ALBANY, N.Y. (AP) — Born of the energy crisis of the 1970s, gas driller Lenape Resources flourished in western New York for more than three decades — until the revolutionary technology that sparked the nation's shale gas boom brought the industry to a screeching halt in New York under a moratorium now in its sixth year.
Today, Lenape has just five employees, down from 100 in years past. "Those five, we're trying to give them work in Pennsylvania," said John Holko, the company's president. "We're not going to be here much longer."
As another year closes with a moratorium on hydraulic fracturing for natural gas in New York and no timetable for Gov. Andrew Cuomo to decide whether to lift it, drilling interests have all but given up on the state, and environmental groups are pressing for a permanent ban.
Advancements in horizontal drilling and fracking — which releases gas from rock by injecting a well with a mix of water, sand and chemicals at high pressure — have yielded so much gas from the Marcellus Shale underlying much of the Mid-Atlantic region that gas prices have plummeted. As a result, the less productive vertical wells still allowed in New York are no longer in demand, Holko said.
While other states have allowed shale development even as they scramble to draft regulations, New York has had deep shale drilling on hold since it started developing new rules in 2008. Amid intense pressure from anti-fracking groups, Cuomo has said he wants his health and environmental commissioners to take all the time they need to decide whether fracking can be done safely.
Critics of fracking cite potential air and water contamination and disruptive industrial activity near population centers, while supporters say state regulations mitigate the risks.
At the same time, dozens of towns have enacted their own bans or moratoriums in case the state does approve fracking — although most are outside the region along the Pennsylvania border considered most profitable for gas exploration.
Some drilling proponents, including industry and landowners hoping to profit from leases, are putting up a fight in state courts over town bans and the state's stalled regulations. The state's highest court will decide this spring whether two town bans, in Dryden and Middlefield, are legal.
Norse Energy, the Norway-based company fighting the Dryden ban, is in the final stages of bankruptcy liquidation, having invested all its resources in New York leases it has been unable to develop. The company is now suing the state over its ban.
Membership in the Independent Oil and Gas Association of New York has dropped by about 20 percent in the past year, said Brad Gill, its president. "Numerous service companies have set up shop across the border in Pennsylvania," Gill said. "We'll never get those jobs back."
Holko was working for an oil and gas services company in the early '70s when the energy crisis hit and state and federal subsidies were poured into new technologies to tap unconventional fossil fuel deposits like shale and sandstone.
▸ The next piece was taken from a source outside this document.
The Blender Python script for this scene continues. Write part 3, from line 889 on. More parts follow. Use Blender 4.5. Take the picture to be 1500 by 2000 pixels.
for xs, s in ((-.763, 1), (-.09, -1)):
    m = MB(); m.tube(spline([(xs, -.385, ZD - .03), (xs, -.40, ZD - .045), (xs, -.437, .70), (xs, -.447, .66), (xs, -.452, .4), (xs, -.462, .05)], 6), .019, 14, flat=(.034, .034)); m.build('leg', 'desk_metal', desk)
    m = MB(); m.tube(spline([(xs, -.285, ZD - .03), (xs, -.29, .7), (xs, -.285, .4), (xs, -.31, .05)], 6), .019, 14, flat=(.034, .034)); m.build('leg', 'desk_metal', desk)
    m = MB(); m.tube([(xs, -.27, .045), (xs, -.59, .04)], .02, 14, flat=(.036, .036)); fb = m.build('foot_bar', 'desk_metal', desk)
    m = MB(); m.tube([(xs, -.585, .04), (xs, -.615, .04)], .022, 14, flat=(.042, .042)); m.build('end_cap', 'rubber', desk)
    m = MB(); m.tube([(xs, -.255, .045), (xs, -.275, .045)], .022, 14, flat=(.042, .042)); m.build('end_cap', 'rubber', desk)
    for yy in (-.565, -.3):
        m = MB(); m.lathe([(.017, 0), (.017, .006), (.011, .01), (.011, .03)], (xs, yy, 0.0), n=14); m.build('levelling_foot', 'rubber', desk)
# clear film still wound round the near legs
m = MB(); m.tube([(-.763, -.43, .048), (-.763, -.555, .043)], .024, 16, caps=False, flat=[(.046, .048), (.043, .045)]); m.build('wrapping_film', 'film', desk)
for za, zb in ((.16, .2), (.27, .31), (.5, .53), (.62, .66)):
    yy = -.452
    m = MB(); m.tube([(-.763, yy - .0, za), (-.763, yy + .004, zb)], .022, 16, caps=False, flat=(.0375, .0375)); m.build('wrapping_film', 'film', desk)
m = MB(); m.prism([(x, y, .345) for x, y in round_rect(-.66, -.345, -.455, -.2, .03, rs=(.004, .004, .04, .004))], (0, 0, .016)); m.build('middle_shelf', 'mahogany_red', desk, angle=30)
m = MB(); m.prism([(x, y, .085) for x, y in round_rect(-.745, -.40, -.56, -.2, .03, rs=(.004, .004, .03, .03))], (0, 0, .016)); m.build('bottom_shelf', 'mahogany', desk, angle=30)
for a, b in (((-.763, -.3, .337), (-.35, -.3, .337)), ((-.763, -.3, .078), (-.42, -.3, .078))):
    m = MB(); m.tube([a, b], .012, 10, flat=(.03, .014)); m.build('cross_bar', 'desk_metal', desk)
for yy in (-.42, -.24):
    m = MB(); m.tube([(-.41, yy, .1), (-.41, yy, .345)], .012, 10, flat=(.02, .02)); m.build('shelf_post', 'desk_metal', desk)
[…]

He worked on some experimental Marcellus Shale wells funded by the state.
"That was the start of the shale revolution," Holko said. "It's just taken a long time for the industry to apply the proper technology to make it happen."
Even if Cuomo green-lights drilling, Gill said, the industry is wary of investing in New York because of what he calls regulatory and legislative hostility. "The cost of regulatory compliance could be up to $1 million more per well than in Pennsylvania," Gill said.
While companies can seek their fortune elsewhere, pro-drilling landowners won't see any lease-signing bonuses or royalty checks if Cuomo decides against shale gas development, said Victor Furman, who heads a landowner coalition in Chenango County.
"The delay isn't hurting me financially," said Furman, a retired technical writer for IBM. "But I know as a coalition leader that there are landowners who have lost homes that could have been saved if Cuomo had moved forward" with gas development.
But many landowners want Cuomo to ban shale gas development.
"We initially leased our farm back in 2006, before we'd ever heard of fracking," said Kathie Arnold, an organic dairy farmer and former Cortland County legislator. The lease expired during the state's moratorium, to Arnold's relief.
"A lot of farmers think this can be done safely, but I don't think the science supports that it can truly be done safely for the people that are here now and for future generations," Arnold said, citing potential air and water pollution, heavy truck traffic on rural roads, and potential contamination from well casing failures decades in the future.